Iconography as an academic art historical discipline developed in the nineteenth century in the works of scholars such as Adolphe Napoleon Didron (1806–1867), Anton Heinrich Springer (1825–1891), and Émile Mâle (1862–1954). Christian religious art was the main focus of study throughout this period, and French scholars were especially prominent. They looked back to earlier attempts to classify and organize subjects encyclopedically, as guides to understanding works of art, both religious and profane, in a more scientific manner than the popular aesthetic approach of the time. These early contributions paved the way for encyclopedias, manuals, and other publications useful in identifying the content of art.

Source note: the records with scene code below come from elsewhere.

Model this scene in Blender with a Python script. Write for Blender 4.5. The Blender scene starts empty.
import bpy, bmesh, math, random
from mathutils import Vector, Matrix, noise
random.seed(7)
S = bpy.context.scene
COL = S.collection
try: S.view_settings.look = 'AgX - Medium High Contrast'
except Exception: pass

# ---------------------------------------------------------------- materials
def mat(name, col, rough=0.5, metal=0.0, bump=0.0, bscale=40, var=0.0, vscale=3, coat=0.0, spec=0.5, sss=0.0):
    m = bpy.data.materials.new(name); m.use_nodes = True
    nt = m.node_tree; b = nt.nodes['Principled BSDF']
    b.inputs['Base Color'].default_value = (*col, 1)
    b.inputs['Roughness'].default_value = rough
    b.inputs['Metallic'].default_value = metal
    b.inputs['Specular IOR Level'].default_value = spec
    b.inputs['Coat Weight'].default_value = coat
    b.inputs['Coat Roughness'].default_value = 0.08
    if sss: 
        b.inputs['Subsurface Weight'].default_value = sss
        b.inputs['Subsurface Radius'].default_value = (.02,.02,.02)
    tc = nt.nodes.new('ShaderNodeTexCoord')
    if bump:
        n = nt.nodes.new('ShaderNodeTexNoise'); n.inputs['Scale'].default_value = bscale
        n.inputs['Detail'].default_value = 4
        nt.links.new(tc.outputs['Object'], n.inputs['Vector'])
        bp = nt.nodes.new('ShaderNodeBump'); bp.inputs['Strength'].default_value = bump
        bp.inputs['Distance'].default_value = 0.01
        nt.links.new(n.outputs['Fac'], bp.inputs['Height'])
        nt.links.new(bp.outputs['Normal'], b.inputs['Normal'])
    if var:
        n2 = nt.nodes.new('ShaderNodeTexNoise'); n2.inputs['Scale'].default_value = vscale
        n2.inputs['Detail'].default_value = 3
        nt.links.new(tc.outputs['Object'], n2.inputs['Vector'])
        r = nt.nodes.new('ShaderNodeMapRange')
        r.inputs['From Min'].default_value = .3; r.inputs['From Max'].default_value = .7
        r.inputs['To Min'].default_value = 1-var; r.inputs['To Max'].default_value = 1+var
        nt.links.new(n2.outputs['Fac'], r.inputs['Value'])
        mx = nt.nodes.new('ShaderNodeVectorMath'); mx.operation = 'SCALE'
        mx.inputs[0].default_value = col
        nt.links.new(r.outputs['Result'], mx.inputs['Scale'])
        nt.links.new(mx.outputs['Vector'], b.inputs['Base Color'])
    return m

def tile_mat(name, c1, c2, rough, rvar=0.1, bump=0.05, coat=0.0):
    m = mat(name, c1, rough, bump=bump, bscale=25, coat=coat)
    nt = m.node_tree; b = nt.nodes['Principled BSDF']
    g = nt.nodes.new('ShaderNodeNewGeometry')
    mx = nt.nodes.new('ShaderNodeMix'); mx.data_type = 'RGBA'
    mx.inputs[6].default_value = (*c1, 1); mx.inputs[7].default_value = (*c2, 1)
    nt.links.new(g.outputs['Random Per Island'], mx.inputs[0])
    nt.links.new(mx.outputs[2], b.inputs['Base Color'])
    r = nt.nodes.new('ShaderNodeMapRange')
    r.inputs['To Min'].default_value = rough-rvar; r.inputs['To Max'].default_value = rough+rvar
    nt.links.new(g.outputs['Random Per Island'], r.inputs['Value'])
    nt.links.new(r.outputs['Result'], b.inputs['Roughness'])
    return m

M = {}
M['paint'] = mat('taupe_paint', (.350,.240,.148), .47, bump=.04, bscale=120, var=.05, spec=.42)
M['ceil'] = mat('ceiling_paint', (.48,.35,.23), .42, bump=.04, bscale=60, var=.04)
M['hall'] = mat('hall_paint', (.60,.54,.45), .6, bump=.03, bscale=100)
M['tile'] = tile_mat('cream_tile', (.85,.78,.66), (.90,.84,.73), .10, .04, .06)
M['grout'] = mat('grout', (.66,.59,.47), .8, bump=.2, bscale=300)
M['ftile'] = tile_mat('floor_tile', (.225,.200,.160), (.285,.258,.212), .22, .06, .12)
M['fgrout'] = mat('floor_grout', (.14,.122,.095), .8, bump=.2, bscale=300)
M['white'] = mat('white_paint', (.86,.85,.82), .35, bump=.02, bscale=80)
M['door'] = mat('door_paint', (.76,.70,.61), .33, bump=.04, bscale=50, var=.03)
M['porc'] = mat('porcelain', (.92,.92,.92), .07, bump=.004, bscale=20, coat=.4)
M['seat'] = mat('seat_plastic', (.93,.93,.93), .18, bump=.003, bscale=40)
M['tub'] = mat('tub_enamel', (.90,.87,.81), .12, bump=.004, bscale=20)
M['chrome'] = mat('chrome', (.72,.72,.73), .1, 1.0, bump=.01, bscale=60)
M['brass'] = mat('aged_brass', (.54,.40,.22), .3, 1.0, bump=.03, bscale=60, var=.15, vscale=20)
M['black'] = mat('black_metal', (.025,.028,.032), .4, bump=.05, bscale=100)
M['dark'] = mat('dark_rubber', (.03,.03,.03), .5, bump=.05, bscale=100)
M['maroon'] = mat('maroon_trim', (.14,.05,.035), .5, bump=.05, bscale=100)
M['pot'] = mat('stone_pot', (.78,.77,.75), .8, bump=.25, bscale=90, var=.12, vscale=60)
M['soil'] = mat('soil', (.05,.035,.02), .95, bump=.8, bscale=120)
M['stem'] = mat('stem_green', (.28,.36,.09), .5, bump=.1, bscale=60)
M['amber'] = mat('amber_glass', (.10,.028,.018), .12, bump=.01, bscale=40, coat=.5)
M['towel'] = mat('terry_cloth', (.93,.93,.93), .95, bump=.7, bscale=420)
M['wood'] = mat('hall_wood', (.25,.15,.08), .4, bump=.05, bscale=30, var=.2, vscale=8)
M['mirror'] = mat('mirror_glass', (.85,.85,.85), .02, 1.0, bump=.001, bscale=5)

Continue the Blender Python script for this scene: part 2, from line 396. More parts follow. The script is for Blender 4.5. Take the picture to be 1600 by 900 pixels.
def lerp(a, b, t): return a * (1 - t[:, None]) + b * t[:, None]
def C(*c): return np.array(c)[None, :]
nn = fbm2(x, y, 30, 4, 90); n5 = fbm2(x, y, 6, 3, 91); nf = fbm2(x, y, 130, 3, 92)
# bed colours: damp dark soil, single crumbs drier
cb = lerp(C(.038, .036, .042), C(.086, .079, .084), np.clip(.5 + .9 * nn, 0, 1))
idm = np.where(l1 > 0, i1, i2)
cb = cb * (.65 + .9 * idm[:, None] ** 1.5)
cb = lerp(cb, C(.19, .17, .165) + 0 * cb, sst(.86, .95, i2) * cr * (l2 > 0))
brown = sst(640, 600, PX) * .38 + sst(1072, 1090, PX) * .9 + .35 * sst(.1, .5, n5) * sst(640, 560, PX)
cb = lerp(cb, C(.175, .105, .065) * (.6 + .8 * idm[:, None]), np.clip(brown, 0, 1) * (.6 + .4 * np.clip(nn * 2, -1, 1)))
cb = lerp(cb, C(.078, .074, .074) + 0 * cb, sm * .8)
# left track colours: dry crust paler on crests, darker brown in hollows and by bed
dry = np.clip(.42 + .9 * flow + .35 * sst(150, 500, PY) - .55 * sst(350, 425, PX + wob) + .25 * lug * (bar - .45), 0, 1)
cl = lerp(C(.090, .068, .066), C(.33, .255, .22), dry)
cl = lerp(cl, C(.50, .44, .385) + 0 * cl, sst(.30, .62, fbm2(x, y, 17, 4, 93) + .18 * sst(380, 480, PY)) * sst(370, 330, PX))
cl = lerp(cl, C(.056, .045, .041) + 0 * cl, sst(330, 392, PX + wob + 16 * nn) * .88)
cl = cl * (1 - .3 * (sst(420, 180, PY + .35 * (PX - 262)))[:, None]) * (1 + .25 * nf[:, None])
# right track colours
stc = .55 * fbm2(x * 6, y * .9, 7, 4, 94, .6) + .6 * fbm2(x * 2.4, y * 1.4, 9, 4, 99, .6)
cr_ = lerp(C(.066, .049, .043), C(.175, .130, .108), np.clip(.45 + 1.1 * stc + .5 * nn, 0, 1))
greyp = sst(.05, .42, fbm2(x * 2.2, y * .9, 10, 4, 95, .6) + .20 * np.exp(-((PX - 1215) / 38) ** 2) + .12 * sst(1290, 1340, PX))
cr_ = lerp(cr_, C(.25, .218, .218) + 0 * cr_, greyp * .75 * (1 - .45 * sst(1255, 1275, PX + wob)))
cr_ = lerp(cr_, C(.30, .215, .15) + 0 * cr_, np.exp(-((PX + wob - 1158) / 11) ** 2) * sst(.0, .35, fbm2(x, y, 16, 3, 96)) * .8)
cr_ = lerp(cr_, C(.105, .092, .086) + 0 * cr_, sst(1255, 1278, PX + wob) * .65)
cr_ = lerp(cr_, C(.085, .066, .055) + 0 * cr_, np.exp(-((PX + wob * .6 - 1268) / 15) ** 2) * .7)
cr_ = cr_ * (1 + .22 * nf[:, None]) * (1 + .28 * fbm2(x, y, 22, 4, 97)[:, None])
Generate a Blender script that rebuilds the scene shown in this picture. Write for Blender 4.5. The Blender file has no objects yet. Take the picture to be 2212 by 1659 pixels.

In early twentieth-century Germany, Aby Warburg (1866–1929) and his followers Fritz Saxl (1890–1948) and Erwin Panofsky (1892–1968) elaborated the practice of identification and classification of motifs in images to using iconography as a means of understanding meaning. Panofsky codified an influential approach to iconography in his 1939 Studies in Iconology, where he defined it as "the branch of the history of art which concerns itself with the subject matter or meaning of works of art, as opposed to form". The distinction he and other scholars drew between particular definitions of "iconography" (put simply, the identification of visual content) and "iconology" (the analysis of the meaning of that content) has not been generally accepted, though it is still used by some writers.
While most iconographical scholarship remains highly dense and specialized, some analyses began to attract a much wider audience; for example, Panofsky's theory (now generally out of favor with specialists) is that the writing on the rear wall in The Arnolfini Portrait by Jan van Eyck turned the painting into the record of a marriage contract. Holbein's The Ambassadors has been the subject of books for a general market with new theories as to its iconography; as well as being a double portrait, the painting contains a still life of several meticulously rendered objects, the meaning of which is the cause of much debate. The most notable and famous of Holbein's symbols in the work is the distorted skull which is placed in the bottom center of the composition. The skull, rendered in anamorphic perspective, another invention of the Early Renaissance, is speculated to have been a reminder of death and mortality.
Jan van Eyck, The Arnolfini Portrait, 1434
The iconography in this work has historically been the subject of debate due to its many signifiers. Some scholars have theorized that the painting was actually a marriage contract due to the writing on the wall in the background.